PROBLEM STATEMENT = Repeat each line exactly as it is written.

DATA EXCERPT =
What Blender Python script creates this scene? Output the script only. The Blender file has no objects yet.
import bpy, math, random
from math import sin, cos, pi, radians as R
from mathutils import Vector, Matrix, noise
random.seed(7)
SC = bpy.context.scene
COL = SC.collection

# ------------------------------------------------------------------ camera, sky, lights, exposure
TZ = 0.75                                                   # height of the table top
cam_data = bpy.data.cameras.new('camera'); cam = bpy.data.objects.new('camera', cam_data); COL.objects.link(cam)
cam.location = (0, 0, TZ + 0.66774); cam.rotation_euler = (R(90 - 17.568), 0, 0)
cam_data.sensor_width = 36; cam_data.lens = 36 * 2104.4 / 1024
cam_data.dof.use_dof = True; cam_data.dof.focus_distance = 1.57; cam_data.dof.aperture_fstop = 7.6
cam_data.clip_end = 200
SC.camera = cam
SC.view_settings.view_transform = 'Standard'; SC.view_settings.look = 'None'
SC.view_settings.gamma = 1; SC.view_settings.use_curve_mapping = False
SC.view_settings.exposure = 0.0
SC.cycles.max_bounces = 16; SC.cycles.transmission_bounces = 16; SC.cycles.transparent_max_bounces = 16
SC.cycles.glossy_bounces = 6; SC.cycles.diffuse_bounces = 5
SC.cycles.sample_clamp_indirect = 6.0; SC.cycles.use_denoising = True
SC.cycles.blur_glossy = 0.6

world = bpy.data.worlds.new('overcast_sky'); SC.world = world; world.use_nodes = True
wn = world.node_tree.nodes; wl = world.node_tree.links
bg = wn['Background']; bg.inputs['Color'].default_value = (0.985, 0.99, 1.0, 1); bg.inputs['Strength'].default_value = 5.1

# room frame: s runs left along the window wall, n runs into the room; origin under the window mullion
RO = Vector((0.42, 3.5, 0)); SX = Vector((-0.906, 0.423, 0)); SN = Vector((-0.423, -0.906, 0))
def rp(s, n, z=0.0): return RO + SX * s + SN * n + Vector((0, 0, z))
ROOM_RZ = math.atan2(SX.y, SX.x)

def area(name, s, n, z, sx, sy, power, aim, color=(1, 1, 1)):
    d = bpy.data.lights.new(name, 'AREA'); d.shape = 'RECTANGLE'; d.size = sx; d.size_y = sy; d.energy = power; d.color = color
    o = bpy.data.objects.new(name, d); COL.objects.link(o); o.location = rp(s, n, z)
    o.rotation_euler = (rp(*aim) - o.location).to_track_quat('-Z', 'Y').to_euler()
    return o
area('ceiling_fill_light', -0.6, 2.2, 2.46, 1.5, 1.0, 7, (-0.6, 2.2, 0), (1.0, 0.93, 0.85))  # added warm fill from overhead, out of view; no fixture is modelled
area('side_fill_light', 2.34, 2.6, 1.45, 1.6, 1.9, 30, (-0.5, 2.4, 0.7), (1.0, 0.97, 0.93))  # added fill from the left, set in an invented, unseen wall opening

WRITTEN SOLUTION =
What Blender Python script creates this scene? Output the script only. The Blender file has no objects yet.
import bpy, math, random
from math import sin, cos, pi, radians as R
from mathutils import Vector, Matrix, noise
random.seed(7)
SC = bpy.context.scene
COL = SC.collection

# ------------------------------------------------------------------ camera, sky, lights, exposure
TZ = 0.75                                                   # height of the table top
cam_data = bpy.data.cameras.new('camera'); cam = bpy.data.objects.new('camera', cam_data); COL.objects.link(cam)
cam.location = (0, 0, TZ + 0.66774); cam.rotation_euler = (R(90 - 17.568), 0, 0)
cam_data.sensor_width = 36; cam_data.lens = 36 * 2104.4 / 1024
cam_data.dof.use_dof = True; cam_data.dof.focus_distance = 1.57; cam_data.dof.aperture_fstop = 7.6
cam_data.clip_end = 200
SC.camera = cam
SC.view_settings.view_transform = 'Standard'; SC.view_settings.look = 'None'
SC.view_settings.gamma = 1; SC.view_settings.use_curve_mapping = False
SC.view_settings.exposure = 0.0
SC.cycles.max_bounces = 16; SC.cycles.transmission_bounces = 16; SC.cycles.transparent_max_bounces = 16
SC.cycles.glossy_bounces = 6; SC.cycles.diffuse_bounces = 5
SC.cycles.sample_clamp_indirect = 6.0; SC.cycles.use_denoising = True
SC.cycles.blur_glossy = 0.6

world = bpy.data.worlds.new('overcast_sky'); SC.world = world; world.use_nodes = True
wn = world.node_tree.nodes; wl = world.node_tree.links
bg = wn['Background']; bg.inputs['Color'].default_value = (0.985, 0.99, 1.0, 1); bg.inputs['Strength'].default_value = 5.1

# room frame: s runs left along the window wall, n runs into the room; origin under the window mullion
RO = Vector((0.42, 3.5, 0)); SX = Vector((-0.906, 0.423, 0)); SN = Vector((-0.423, -0.906, 0))
def rp(s, n, z=0.0): return RO + SX * s + SN * n + Vector((0, 0, z))
ROOM_RZ = math.atan2(SX.y, SX.x)

def area(name, s, n, z, sx, sy, power, aim, color=(1, 1, 1)):
    d = bpy.data.lights.new(name, 'AREA'); d.shape = 'RECTANGLE'; d.size = sx; d.size_y = sy; d.energy = power; d.color = color
    o = bpy.data.objects.new(name, d); COL.objects.link(o); o.location = rp(s, n, z)
    o.rotation_euler = (rp(*aim) - o.location).to_track_quat('-Z', 'Y').to_euler()
    return o
area('ceiling_fill_light', -0.6, 2.2, 2.46, 1.5, 1.0, 7, (-0.6, 2.2, 0), (1.0, 0.93, 0.85))  # added warm fill from overhead, out of view; no fixture is modelled
area('side_fill_light', 2.34, 2.6, 1.45, 1.6, 1.9, 30, (-0.5, 2.4, 0.7), (1.0, 0.97, 0.93))  # added fill from the left, set in an invented, unseen wall opening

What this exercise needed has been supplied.